By March, no one wanted the snow anymore. It had worn out whatever welcome it once had, ground down into something ugly and obstructive. It wasn’t pretty. It wasn’t quiet. It wasn’t even properly snow. It was gray, compacted, and resentful, lingering where it wasn’t wanted and refusing to leave on anyone else’s schedule.
The thaw came slowly, which was the worst way it could happen. Sun softened the top layer just enough for water to seep downward, and then night returned and locked it all back up again. What had once been a drift became a block. What had once been forgiving became sharp. Snowbanks turned into slabs of ice with rounded edges and treacherous surfaces, slick enough to betray you but solid enough to convince you they would hold.
Sidewalks, where they existed at all, were often left untouched. No one wanted to deal with them anymore. Property owners waited. Cities delayed. Everyone assumed someone else would take care of it. So the paths people used every day narrowed and tilted, forcing detours into the street or climbs over frozen piles that had no business being climbed.
You learned how to walk differently in March. Shorter steps. Weight forward. Knees loose. Eyes always down. You almost twisted an ankle. Almost slipped. Almost went down hard. But you didn’t. You never quite did. You caught yourself at the last second, the way people who live with winter learn to do without thinking. Almost became routine. Almost became proof that nothing needed fixing.
That was the lie.
All winter long, the snow had been doing quiet work no one noticed. It pressed against fences already leaning. It braced porch railings that had loosened years ago. It held shed walls straight that no longer wanted to be. Packed drifts filled gaps and bore weight, flattening problems into place and making them feel stable.
People cursed the snow daily. Shoveled it. Kicked it. Complained about it. Counted the days until it would finally get out of the way.
And then, slowly, it did.
As the snowbanks shrank, the support went with them. The ice blocks thinned from the bottom, their strength dissolving invisibly until the pressure they had applied for months simply vanished. Nothing dramatic happened at first. No crash. No warning. Just a fence that leaned a little farther than it had the day before. A railing that shifted under a hand. A wall that sighed and settled.
The collapse came quietly, after the worst of winter had already passed.
A section of fence gave way one afternoon, folding inward as if tired. A porch railing detached overnight and lay on the ground by morning, screws still in place, the wood around them rotted clean through. A small shed wall buckled outward, freed from the weight that had been holding it upright since December.
No one was surprised. People shook their heads. Said it was age. Said it was neglect. Said it was bound to happen eventually. They were relieved it hadn’t happened in January, when it would have been harder to deal with.
They didn’t say what it really was.
Winter hadn’t tested those structures. It had protected them. It had frozen their failures into position and carried the load they could no longer bear themselves. When the snow finally left, it took that borrowed strength with it.

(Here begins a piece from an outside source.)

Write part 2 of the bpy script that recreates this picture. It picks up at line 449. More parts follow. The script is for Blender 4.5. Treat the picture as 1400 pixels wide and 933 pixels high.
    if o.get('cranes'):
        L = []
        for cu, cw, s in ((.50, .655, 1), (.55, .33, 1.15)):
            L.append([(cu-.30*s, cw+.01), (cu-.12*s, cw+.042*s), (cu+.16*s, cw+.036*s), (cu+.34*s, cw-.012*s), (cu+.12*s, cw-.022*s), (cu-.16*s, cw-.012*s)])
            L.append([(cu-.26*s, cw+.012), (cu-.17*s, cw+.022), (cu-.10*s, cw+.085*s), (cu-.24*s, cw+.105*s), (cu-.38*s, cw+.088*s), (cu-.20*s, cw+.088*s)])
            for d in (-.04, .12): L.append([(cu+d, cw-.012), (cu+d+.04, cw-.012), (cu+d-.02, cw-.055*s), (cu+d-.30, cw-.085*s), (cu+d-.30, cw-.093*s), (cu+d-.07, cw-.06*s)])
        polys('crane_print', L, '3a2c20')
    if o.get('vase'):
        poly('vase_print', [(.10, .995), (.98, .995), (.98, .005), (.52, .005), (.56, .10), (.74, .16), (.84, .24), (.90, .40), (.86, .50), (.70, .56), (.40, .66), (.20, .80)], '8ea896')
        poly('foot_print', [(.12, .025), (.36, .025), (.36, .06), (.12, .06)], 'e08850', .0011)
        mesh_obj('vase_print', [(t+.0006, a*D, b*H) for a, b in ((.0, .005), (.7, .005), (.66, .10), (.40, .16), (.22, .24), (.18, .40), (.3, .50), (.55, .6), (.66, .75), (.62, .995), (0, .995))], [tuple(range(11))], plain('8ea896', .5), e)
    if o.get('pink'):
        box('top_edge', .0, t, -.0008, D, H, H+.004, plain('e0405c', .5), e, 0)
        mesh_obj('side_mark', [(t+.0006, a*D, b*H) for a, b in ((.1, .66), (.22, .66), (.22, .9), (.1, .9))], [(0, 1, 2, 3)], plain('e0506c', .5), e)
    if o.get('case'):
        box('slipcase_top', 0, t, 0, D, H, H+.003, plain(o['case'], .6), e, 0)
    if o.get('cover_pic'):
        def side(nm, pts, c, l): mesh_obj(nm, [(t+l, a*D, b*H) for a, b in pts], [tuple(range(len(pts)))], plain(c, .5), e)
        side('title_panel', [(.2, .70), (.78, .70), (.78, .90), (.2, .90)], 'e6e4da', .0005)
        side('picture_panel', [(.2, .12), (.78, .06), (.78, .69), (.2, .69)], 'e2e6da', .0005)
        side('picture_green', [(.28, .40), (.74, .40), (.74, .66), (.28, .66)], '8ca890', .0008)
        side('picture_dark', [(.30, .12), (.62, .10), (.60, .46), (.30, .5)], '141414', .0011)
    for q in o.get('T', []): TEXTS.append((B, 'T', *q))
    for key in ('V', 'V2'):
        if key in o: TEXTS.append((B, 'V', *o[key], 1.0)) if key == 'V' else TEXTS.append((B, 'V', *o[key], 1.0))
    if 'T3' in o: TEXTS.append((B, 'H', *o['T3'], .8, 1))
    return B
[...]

The sidewalks stayed dangerous. The ice lingered. You still almost fell. Almost still counted as fine. Almost meant you made it to where you were going. Almost meant nothing had to change.
By the time spring arrived in earnest—green and loud and convincingly alive—the damage had already been done. Repairs were made. Some things were patched. Others were left as they were, newly revealed but no more stable than before.
People talked about how bad the winter had been, how glad they were it was over. They did not talk about how much it had been holding together.
Winter hadn’t been cruel.
It had been useful.
And when it stopped helping, we blamed everything else.